* **Information shown**
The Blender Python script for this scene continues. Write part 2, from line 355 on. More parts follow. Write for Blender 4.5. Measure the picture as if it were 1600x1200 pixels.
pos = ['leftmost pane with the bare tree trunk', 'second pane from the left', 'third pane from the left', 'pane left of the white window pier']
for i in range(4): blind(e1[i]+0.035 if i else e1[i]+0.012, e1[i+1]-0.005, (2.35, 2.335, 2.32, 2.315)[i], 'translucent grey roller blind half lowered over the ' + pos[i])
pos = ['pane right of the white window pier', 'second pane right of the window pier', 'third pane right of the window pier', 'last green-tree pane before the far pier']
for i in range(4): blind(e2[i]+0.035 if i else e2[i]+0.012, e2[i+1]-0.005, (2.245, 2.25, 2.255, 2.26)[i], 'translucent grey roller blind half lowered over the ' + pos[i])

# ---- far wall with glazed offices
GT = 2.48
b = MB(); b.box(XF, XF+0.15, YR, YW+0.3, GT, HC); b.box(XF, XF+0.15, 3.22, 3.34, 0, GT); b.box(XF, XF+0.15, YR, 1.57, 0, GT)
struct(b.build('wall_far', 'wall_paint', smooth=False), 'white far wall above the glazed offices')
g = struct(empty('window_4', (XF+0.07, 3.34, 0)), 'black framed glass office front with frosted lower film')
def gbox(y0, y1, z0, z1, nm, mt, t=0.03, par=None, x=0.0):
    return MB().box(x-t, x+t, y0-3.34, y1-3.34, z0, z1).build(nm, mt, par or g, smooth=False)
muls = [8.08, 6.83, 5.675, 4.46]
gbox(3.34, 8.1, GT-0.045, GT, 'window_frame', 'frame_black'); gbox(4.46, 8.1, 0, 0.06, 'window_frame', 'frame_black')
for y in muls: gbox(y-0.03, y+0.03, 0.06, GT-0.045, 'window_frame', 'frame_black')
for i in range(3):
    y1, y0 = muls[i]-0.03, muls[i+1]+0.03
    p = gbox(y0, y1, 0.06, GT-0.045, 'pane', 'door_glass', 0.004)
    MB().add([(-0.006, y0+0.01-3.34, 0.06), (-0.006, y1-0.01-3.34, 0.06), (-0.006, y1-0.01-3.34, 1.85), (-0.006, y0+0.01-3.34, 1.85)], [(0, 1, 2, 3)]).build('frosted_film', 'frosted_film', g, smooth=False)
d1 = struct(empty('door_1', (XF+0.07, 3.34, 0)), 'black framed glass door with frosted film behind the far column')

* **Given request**
Everything from the first line above through the line that contains "for i in range(4): blind(e2[i]+0.035" should be duplicated exactly, please, and nothing beyond it.

* **Worked answer**
The Blender Python script for this scene continues. Write part 2, from line 355 on. More parts follow. Write for Blender 4.5. Measure the picture as if it were 1600x1200 pixels.
pos = ['leftmost pane with the bare tree trunk', 'second pane from the left', 'third pane from the left', 'pane left of the white window pier']
for i in range(4): blind(e1[i]+0.035 if i else e1[i]+0.012, e1[i+1]-0.005, (2.35, 2.335, 2.32, 2.315)[i], 'translucent grey roller blind half lowered over the ' + pos[i])
pos = ['pane right of the white window pier', 'second pane right of the window pier', 'third pane right of the window pier', 'last green-tree pane before the far pier']
for i in range(4): blind(e2[i]+0.035 if i else e2[i]+0.012, e2[i+1]-0.005, (2.245, 2.25, 2.255, 2.26)[i], 'translucent grey roller blind half lowered over the ' + pos[i])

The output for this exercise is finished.